* Exercise directions
Type out the data exactly as given. Skip any image.

* Provided data
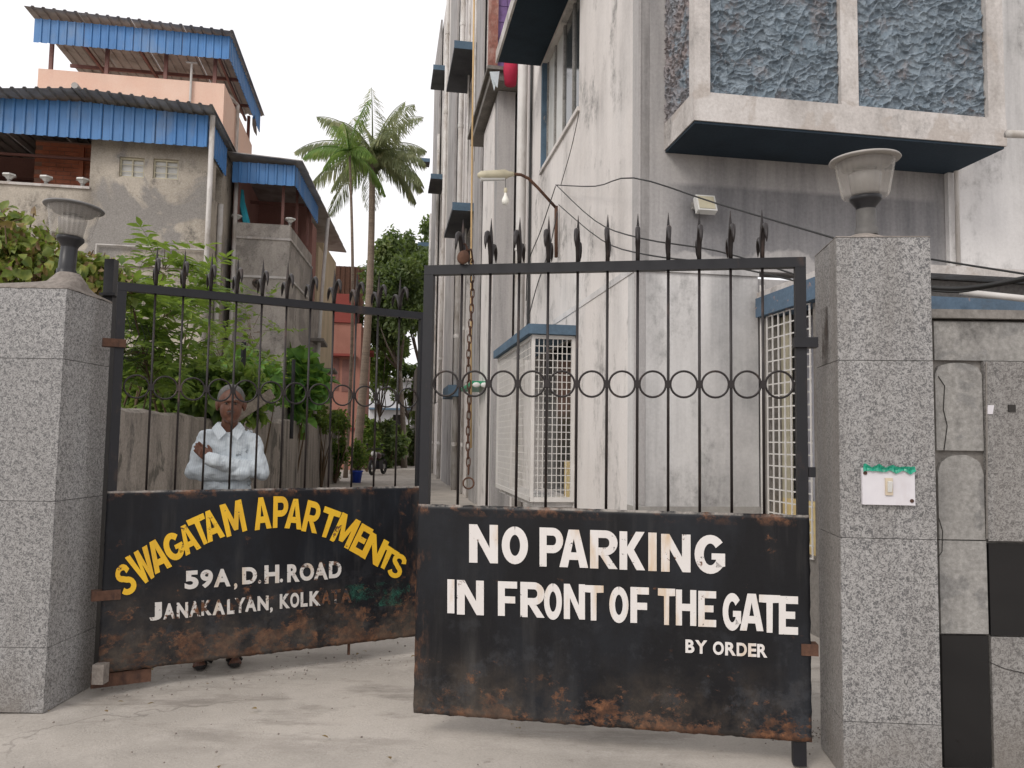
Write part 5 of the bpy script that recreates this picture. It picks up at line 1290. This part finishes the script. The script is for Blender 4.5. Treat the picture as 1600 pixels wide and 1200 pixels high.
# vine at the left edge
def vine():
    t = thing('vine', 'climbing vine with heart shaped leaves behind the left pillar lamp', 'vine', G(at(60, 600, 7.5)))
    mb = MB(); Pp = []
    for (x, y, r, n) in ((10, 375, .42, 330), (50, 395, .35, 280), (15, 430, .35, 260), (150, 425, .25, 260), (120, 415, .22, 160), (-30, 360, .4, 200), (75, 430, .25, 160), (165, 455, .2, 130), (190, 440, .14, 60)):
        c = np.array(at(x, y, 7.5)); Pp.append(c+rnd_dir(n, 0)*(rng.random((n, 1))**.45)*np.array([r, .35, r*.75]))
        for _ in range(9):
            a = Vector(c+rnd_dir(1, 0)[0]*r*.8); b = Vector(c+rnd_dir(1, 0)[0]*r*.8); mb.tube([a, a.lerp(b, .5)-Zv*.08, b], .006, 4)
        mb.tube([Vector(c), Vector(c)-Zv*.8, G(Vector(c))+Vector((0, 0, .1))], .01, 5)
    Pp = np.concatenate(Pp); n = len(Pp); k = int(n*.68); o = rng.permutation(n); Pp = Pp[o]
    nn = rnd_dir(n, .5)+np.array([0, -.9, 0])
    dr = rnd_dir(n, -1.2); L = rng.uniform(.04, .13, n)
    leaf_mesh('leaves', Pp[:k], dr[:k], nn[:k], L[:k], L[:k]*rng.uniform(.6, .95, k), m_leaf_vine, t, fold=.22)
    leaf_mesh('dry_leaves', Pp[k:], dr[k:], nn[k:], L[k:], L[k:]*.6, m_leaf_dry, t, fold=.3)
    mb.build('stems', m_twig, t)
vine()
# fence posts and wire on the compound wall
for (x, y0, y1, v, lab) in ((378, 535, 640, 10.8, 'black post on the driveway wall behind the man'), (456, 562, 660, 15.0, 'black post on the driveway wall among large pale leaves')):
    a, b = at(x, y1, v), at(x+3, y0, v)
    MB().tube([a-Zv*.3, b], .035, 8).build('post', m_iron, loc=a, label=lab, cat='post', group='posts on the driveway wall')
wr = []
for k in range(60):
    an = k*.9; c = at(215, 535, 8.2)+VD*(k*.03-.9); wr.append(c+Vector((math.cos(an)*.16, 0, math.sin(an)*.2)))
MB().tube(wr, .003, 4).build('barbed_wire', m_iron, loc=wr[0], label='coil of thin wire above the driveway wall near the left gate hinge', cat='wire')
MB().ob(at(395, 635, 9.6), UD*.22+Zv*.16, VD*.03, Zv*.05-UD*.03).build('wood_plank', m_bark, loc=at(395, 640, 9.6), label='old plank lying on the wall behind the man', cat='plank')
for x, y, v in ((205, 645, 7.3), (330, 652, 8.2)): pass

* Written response
Write part 5 of the bpy script that recreates this picture. It picks up at line 1290. This part finishes the script. The script is for Blender 4.5. Treat the picture as 1600 pixels wide and 1200 pixels high.
# vine at the left edge
def vine():
    t = thing('vine', 'climbing vine with heart shaped leaves behind the left pillar lamp', 'vine', G(at(60, 600, 7.5)))
    mb = MB(); Pp = []
    for (x, y, r, n) in ((10, 375, .42, 330), (50, 395, .35, 280), (15, 430, .35, 260), (150, 425, .25, 260), (120, 415, .22, 160), (-30, 360, .4, 200), (75, 430, .25, 160), (165, 455, .2, 130), (190, 440, .14, 60)):
        c = np.array(at(x, y, 7.5)); Pp.append(c+rnd_dir(n, 0)*(rng.random((n, 1))**.45)*np.array([r, .35, r*.75]))
        for _ in range(9):
            a = Vector(c+rnd_dir(1, 0)[0]*r*.8); b = Vector(c+rnd_dir(1, 0)[0]*r*.8); mb.tube([a, a.lerp(b, .5)-Zv*.08, b], .006, 4)
        mb.tube([Vector(c), Vector(c)-Zv*.8, G(Vector(c))+Vector((0, 0, .1))], .01, 5)
    Pp = np.concatenate(Pp); n = len(Pp); k = int(n*.68); o = rng.permutation(n); Pp = Pp[o]
    nn = rnd_dir(n, .5)+np.array([0, -.9, 0])
    dr = rnd_dir(n, -1.2); L = rng.uniform(.04, .13, n)
    leaf_mesh('leaves', Pp[:k], dr[:k], nn[:k], L[:k], L[:k]*rng.uniform(.6, .95, k), m_leaf_vine, t, fold=.22)
    leaf_mesh('dry_leaves', Pp[k:], dr[k:], nn[k:], L[k:], L[k:]*.6, m_leaf_dry, t, fold=.3)
    mb.build('stems', m_twig, t)
vine()
# fence posts and wire on the compound wall
for (x, y0, y1, v, lab) in ((378, 535, 640, 10.8, 'black post on the driveway wall behind the man'), (456, 562, 660, 15.0, 'black post on the driveway wall among large pale leaves')):
    a, b = at(x, y1, v), at(x+3, y0, v)
    MB().tube([a-Zv*.3, b], .035, 8).build('post', m_iron, loc=a, label=lab, cat='post', group='posts on the driveway wall')
wr = []
for k in range(60):
    an = k*.9; c = at(215, 535, 8.2)+VD*(k*.03-.9); wr.append(c+Vector((math.cos(an)*.16, 0, math.sin(an)*.2)))
MB().tube(wr, .003, 4).build('barbed_wire', m_iron, loc=wr[0], label='coil of thin wire above the driveway wall near the left gate hinge', cat='wire')
MB().ob(at(395, 635, 9.6), UD*.22+Zv*.16, VD*.03, Zv*.05-UD*.03).build('wood_plank', m_bark, loc=at(395, 640, 9.6), label='old plank lying on the wall behind the man', cat='plank')
for x, y, v in ((205, 645, 7.3), (330, 652, 8.2)): pass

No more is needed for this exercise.